Da queste parti l’incontro con un elefante non è un evento straordinario. C’è un campo di addestramento in una collina a pochi chilometri da qui e spesso un cucciolotto viene portato in città, per la gioia dei turisti che pagano qualche baht per potergli infilare in bocca dei pezzetti di canna da zucchero. A questo qui però il piano non devono averlo spiegato bene. Tutta questa gente, le luci colorate e le note della musica dal vivo lo spaventano, o magari lo incuriosiscono. Fatto sta che proprio quando il mezzo mi passa a fianco si convince che lo spazio del cassone è troppo angusto e decide di avviarsi per una capatina nei dintorni. Piazza le zampe anteriori sul tetto della cabina, che cede con rumore di lamiera divelta e si abbassa di una ventina di centimetri. Gli occupanti se ne accorgono e il passeggero esce dall’auto.
L’elefante cala sul tetto anche una delle zampe posteriori, i finestrini esplodono e il parabrezza si crepa uscendo dalla sede.

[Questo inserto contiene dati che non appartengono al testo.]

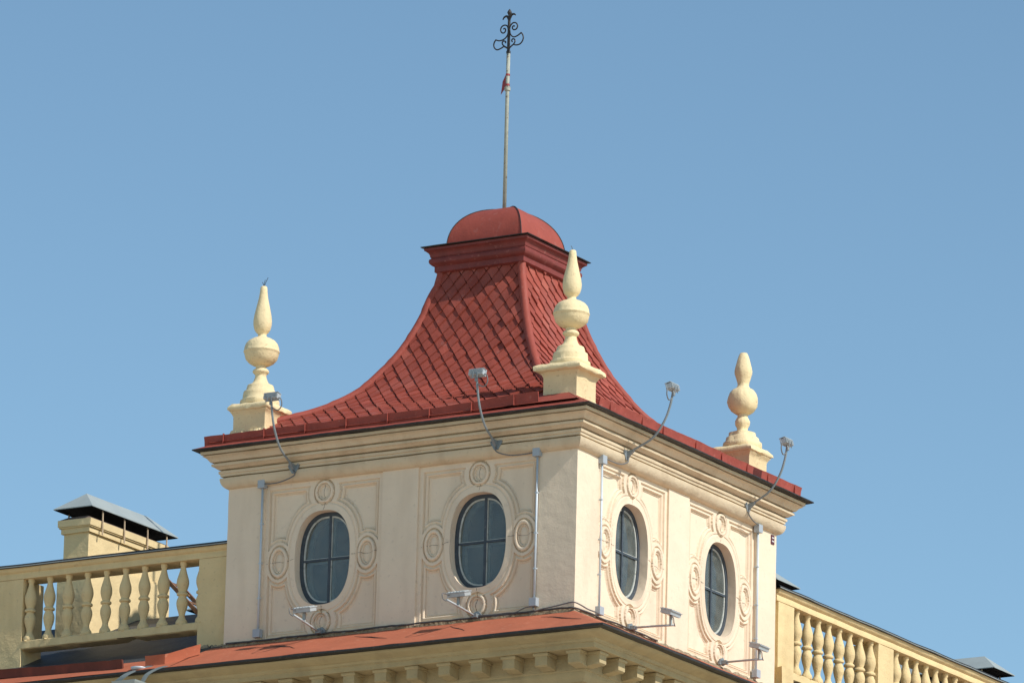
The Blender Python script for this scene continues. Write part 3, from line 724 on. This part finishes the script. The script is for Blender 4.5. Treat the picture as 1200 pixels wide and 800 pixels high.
def floodlight_low(label, loc, rz, along, rise, hd):
    t = thing('small_floodlight', label, 'floodlight', loc, rz, 'small floodlights on straight arms at the foot of the tower wall')
    p = MB(); p.prism([(-.07, -.02, -.03), (.07, -.02, -.03), (.09, -.02, .03), (.03, -.02, .085), (-.05, -.02, .06)], (0, .03, 0)); p.box((-.03, -.10, -.02), (.05, -.021, .035)); p.build('wall_plate', STEELD, t)
    e = Vector((along, -.74, rise)); q = MB(); q.tube([(0, -.06, .01), e*.5+Vector((0, -.02, .008)), e], .016, 9); q.build('arm', GALV, t, smooth=True)
    hp = Vector((e.x*hd, e.y*hd, e.z*hd)); s = MB(); s.box((hp.x-.02, hp.y-.016, hp.z-.01), (hp.x+.02, hp.y+.016, hp.z+.15)); s.build('stem', ZINC, t)
    ca, sa = math.cos(rad(16)), math.sin(rad(16)); hb = MB()
    def rb(mb, a, b):
        k = len(mb.v); mb.box(a, b)
        mb.v[k:] = [(hp.x+x, hp.y+y*ca-z*sa, hp.z+.185+y*sa+z*ca) for x, y, z in mb.v[k:]]
    rb(hb, (-.15, -.085, -.035), (.15, .09, .02)); rb(hb, (-.16, -.10, .0205), (.16, .105, .034)); 
    for k in range(6): rb(hb, (-.14+.05*k, -.08, .0345), (-.125+.05*k, .085, .044))
    h = hb.build('lamp_housing', GALV, t)
    g = MB(); rb(g, (-.13, -.07, -.041), (.13, .075, -.0355)); g.build('lamp_glass', LENS, h)
    c = MB(); c.tube(smooth_pts([tuple(hp+Vector((-.12, -.02, .16))), tuple(e+Vector((-.06, -.02, .10))), tuple(e+Vector((-.05, -.03, .02))), tuple(e+Vector((0, -.02, -.02)))], 5), .008, 6); c.build('cable', GCABLE, t, smooth=True)
    return t
floodlight_low('small floodlight on straight arm below the left window of the left facade', (-4.31, -.012, .055), 0, .0, .12, .62)
floodlight_low('small floodlight on straight arm below the second window from the left', (-1.63, -.012, .045), 0, -.06, .11, .62)
floodlight_low('small floodlight on straight arm below the window right of the tower corner', (.012, 1.59, .05), rad(90), .0, -.015, .93)
floodlight_low('small floodlight on straight arm below the rightmost oval window', (.012, 4.34, .08), rad(90), -.08, -.02, .93)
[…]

L’animale scivola con mezzo corpo verso l’esterno ma una zampa, o un’unghia, si e’ impigliata tra una coppia di tubi in metallo. Atterra con una capriola e, quando la proboscide svolazza frustando un paio di vasi di fiori e tutta la schiena e’ ormai a terra, anche l’ultima zampa si divincola. E’ libero e comincia a correre lungo la viuzza. Alcuni turisti, che si erano fermati a scattare foto e girare video della scena, si spaventano e scappano all’interno di un ristorante. Devono avere davanti ai loro occhi le immagini di uno di quei documentari in cui un branco di elefanti africani in preda al panico corre all’impazzata, travolgendo tutto ciò che si trova sul percorso della sua fuga.
L’elefantino invece mi trotterella davanti e sembra abbastanza tranquillo, tanto che uno degli uomini del pick up riesce a raggiungerlo e lo controlla afferrandolo per un orecchio. Ora ridono tutti, tranne il pilota del Toyota, che controlla i danni e scuote la testa.
Mi avvio verso la stanza e la doccia. Le 6 sono ormai passate da un pezzo . L’ora migliore, a Patong, è terminata davvero.